* _Aim of the task_
Copy exactly, please, the lines of the data from its start through the line containing "z0 = length".

/---

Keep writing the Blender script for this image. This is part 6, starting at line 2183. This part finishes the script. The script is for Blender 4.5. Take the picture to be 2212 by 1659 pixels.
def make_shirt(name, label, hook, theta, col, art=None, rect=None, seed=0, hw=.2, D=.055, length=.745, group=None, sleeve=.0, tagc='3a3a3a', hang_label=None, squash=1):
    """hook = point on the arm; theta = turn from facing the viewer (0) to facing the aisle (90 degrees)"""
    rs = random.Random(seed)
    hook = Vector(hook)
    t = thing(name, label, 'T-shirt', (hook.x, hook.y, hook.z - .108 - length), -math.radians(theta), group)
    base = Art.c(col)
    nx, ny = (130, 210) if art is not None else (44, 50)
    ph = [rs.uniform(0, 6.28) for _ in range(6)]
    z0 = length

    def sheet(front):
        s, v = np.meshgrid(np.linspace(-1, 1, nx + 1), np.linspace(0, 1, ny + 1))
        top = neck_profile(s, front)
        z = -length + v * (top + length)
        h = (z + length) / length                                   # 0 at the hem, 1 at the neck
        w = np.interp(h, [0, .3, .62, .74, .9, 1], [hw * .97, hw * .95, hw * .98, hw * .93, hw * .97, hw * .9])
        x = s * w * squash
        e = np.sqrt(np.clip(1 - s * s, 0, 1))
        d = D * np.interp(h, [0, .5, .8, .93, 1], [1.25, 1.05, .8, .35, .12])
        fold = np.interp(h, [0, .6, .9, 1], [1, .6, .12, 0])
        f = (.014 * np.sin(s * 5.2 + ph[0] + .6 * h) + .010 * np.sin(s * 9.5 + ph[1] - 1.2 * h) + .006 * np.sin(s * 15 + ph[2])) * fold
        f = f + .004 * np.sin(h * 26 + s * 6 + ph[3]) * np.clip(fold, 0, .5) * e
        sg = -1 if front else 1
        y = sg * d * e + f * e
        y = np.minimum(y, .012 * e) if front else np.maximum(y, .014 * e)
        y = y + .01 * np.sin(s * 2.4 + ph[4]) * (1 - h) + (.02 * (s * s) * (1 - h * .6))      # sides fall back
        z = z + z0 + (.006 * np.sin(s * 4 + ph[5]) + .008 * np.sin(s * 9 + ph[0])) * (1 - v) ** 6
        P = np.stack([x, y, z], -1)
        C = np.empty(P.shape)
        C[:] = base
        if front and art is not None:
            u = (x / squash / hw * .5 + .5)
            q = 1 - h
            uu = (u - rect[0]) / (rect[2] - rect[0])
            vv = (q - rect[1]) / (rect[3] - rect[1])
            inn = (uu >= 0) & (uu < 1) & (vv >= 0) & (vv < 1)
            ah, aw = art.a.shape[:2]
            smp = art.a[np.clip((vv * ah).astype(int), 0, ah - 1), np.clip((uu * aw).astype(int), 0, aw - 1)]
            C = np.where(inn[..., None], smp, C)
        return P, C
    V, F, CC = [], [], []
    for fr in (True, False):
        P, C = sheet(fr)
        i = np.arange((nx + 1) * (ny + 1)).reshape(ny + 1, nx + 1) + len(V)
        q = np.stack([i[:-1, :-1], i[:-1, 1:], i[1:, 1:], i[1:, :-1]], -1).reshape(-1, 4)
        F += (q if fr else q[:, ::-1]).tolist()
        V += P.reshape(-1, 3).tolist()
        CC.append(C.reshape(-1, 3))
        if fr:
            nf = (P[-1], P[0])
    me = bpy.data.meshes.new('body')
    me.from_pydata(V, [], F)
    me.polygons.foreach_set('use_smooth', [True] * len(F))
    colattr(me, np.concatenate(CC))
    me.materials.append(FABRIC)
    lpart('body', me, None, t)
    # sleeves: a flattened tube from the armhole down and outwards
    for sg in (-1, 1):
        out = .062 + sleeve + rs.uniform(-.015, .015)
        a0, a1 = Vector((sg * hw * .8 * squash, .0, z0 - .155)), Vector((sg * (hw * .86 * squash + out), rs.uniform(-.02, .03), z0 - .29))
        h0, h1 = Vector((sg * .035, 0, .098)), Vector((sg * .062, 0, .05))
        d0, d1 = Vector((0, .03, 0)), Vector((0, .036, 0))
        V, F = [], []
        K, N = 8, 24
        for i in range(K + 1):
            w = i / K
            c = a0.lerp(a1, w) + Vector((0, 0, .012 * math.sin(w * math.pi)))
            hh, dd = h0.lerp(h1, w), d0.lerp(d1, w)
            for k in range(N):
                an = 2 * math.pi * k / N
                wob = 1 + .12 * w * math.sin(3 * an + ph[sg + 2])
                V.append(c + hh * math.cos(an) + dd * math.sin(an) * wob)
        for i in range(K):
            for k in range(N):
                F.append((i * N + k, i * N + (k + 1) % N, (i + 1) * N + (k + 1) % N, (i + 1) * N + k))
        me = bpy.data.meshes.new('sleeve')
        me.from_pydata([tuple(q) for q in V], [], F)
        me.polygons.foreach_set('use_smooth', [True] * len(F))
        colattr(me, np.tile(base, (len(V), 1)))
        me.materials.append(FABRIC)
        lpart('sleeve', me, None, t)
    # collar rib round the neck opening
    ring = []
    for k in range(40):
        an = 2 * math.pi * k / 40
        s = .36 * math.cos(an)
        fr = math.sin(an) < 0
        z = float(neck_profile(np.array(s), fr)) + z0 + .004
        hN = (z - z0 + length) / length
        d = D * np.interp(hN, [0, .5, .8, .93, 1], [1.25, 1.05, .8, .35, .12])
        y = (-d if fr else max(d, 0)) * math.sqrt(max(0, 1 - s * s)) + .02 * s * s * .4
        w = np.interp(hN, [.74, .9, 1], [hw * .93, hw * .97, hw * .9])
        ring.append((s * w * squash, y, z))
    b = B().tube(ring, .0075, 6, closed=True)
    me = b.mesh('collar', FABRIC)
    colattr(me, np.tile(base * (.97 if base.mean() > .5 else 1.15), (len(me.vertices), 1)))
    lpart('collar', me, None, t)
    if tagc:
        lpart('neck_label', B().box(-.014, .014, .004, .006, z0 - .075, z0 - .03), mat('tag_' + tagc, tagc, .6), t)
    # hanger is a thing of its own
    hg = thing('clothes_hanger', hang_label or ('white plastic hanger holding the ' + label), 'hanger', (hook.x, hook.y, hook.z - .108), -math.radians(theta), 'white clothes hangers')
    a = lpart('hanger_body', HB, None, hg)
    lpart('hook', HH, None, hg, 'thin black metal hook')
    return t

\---

* _Exercise output_
Keep writing the Blender script for this image. This is part 6, starting at line 2183. This part finishes the script. The script is for Blender 4.5. Take the picture to be 2212 by 1659 pixels.
def make_shirt(name, label, hook, theta, col, art=None, rect=None, seed=0, hw=.2, D=.055, length=.745, group=None, sleeve=.0, tagc='3a3a3a', hang_label=None, squash=1):
    """hook = point on the arm; theta = turn from facing the viewer (0) to facing the aisle (90 degrees)"""
    rs = random.Random(seed)
    hook = Vector(hook)
    t = thing(name, label, 'T-shirt', (hook.x, hook.y, hook.z - .108 - length), -math.radians(theta), group)
    base = Art.c(col)
    nx, ny = (130, 210) if art is not None else (44, 50)
    ph = [rs.uniform(0, 6.28) for _ in range(6)]
    z0 = length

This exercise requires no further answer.